April 30, 2007: Are English Departments Ruining the World?
I’ve been thinking a lot about something Gore Vidal said this Saturday at the Los Angeles Festival of books. He blamed English Literature Departments for destroying the novel.
He said there is only one Finnegan’s Wake. We don’t need another. But such writings are taught and favored by the Ivory Tower. Academia does not value writers with concise voices that are easy to connect with.

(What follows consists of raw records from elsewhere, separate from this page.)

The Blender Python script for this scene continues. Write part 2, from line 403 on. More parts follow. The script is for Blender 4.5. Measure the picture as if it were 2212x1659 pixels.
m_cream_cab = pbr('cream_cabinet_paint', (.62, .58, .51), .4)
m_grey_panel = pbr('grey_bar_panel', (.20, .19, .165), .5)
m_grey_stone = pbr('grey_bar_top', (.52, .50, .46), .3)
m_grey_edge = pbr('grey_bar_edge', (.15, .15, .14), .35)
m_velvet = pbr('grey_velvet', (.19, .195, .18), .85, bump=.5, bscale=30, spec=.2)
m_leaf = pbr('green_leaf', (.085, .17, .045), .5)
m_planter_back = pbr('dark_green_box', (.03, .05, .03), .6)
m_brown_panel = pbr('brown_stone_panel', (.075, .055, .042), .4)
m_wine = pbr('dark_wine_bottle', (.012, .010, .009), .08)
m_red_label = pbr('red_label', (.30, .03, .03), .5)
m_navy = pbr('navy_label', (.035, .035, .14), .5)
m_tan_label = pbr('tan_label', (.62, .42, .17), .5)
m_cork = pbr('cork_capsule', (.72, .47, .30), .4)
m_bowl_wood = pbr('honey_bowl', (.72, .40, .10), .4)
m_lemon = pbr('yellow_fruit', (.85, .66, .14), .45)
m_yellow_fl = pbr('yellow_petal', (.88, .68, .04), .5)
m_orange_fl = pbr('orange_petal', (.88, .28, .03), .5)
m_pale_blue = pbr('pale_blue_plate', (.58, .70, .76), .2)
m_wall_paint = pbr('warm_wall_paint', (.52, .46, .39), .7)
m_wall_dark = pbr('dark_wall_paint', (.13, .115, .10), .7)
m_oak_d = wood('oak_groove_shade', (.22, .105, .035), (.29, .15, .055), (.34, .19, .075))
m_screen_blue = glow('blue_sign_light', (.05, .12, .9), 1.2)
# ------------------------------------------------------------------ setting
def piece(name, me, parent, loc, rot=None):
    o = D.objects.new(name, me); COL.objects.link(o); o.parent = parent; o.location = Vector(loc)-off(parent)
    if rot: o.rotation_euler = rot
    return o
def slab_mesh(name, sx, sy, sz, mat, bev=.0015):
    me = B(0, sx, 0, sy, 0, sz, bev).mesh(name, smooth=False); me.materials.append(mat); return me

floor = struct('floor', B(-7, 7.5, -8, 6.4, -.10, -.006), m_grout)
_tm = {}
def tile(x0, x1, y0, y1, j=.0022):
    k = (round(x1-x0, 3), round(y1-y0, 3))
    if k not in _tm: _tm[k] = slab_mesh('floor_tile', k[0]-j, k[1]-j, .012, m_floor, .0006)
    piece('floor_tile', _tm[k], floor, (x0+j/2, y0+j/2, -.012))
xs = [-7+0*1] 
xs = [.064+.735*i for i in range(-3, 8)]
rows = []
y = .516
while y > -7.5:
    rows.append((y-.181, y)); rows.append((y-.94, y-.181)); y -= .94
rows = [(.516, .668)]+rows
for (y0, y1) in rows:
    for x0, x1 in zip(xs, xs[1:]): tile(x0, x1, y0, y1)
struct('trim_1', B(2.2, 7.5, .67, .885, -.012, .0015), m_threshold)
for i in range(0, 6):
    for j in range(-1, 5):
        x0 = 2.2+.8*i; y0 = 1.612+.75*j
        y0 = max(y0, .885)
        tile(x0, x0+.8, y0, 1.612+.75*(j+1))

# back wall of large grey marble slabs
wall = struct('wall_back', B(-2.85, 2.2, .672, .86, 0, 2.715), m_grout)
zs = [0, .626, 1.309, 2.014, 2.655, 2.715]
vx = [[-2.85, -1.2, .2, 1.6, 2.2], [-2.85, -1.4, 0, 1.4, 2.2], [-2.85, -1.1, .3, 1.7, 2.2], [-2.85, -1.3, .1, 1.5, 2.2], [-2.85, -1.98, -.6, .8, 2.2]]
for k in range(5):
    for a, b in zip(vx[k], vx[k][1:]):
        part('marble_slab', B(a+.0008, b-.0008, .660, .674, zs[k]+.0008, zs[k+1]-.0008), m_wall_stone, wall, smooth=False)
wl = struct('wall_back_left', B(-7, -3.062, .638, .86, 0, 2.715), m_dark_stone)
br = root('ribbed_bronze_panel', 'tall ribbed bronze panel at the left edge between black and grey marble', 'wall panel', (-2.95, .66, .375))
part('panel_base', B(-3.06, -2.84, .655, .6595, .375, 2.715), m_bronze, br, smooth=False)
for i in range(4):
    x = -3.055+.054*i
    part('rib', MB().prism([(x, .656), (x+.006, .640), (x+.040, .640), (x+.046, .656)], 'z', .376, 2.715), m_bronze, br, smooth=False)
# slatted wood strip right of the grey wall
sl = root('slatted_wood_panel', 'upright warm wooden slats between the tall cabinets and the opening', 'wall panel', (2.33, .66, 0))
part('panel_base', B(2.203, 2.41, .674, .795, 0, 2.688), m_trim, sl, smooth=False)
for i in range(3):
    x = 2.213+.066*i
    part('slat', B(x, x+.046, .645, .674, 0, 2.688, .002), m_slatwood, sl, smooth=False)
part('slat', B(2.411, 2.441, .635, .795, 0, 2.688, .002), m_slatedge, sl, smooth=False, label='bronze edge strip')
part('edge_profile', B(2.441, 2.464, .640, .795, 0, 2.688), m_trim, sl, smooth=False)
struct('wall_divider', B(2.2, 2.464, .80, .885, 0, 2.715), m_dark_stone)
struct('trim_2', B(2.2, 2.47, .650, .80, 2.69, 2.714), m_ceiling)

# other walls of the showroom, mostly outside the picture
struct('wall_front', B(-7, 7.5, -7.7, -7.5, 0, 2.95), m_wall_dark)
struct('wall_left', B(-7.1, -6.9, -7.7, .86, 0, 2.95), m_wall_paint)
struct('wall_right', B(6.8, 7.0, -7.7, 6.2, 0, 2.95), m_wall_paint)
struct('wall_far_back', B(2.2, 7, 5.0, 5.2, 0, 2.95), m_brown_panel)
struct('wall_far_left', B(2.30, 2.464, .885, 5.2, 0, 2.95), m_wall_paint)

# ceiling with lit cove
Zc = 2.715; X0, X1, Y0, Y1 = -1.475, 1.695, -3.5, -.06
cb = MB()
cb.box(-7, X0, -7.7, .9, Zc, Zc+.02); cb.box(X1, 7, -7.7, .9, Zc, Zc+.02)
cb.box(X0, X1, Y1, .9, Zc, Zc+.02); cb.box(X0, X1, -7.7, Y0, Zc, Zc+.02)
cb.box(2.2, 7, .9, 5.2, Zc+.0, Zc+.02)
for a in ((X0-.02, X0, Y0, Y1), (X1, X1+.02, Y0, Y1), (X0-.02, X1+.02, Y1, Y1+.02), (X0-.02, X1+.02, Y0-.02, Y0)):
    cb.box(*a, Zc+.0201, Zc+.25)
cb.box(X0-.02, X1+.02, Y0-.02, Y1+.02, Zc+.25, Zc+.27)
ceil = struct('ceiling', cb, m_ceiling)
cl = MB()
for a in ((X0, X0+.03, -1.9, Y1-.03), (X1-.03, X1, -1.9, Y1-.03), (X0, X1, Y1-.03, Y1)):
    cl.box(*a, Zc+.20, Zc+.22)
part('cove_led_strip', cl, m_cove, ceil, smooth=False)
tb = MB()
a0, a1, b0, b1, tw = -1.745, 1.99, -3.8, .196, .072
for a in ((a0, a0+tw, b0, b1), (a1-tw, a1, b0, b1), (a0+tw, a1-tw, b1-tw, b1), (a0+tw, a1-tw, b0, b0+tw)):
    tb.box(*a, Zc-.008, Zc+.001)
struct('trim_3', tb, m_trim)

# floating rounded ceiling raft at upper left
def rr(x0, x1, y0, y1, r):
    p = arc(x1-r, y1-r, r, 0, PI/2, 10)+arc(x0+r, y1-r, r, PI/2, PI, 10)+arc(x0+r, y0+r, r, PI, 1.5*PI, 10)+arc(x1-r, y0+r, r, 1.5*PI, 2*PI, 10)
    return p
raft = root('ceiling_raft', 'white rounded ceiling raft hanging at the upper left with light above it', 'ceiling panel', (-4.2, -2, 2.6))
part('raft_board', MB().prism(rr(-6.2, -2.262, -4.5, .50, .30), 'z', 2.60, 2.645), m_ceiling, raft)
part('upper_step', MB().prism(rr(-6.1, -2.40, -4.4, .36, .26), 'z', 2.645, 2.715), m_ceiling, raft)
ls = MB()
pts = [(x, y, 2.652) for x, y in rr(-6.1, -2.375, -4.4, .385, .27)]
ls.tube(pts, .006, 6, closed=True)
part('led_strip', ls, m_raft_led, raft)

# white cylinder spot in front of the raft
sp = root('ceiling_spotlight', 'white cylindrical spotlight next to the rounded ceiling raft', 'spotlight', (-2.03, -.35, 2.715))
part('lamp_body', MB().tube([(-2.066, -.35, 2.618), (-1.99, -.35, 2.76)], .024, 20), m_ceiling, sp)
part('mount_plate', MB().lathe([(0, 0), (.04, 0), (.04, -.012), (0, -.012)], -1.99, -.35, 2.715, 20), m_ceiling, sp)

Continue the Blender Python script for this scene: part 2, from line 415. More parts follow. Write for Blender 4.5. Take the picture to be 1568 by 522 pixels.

Consider the sharply political and brilliant books of fiction by Gore Vidal, Kurt Vonnegut, Ernest Hemingway, F. Scott Fitzgerald, Upton Sinclair, and George Orwell. Now ask: Where are the new voices of fiction? I’m not talking strictly essayists or New Journalists. I’m talking writers of fiction. Novels. Characters. Plots. Funny words strung together. Smells of biscuits and sounds of helicopters. Where are the major contemporary writers who attack and expose the problems of society with clear directives and brilliant solutions? Or have English Literature Departments been silently “corrupting” potential voices to write impenetrable worlds for arcane readerships? Watchdogs for nobody.
Part of me wants to qualify this. I love my former English Department professors. I don’t want to believe they are at fault. Also, I consider myself a writer who wishes to use both the arcane with the concise, creating surreal styles and texts. But I wonder… is academia rewarding novelists for bad writing? and in doing so, wrecking society?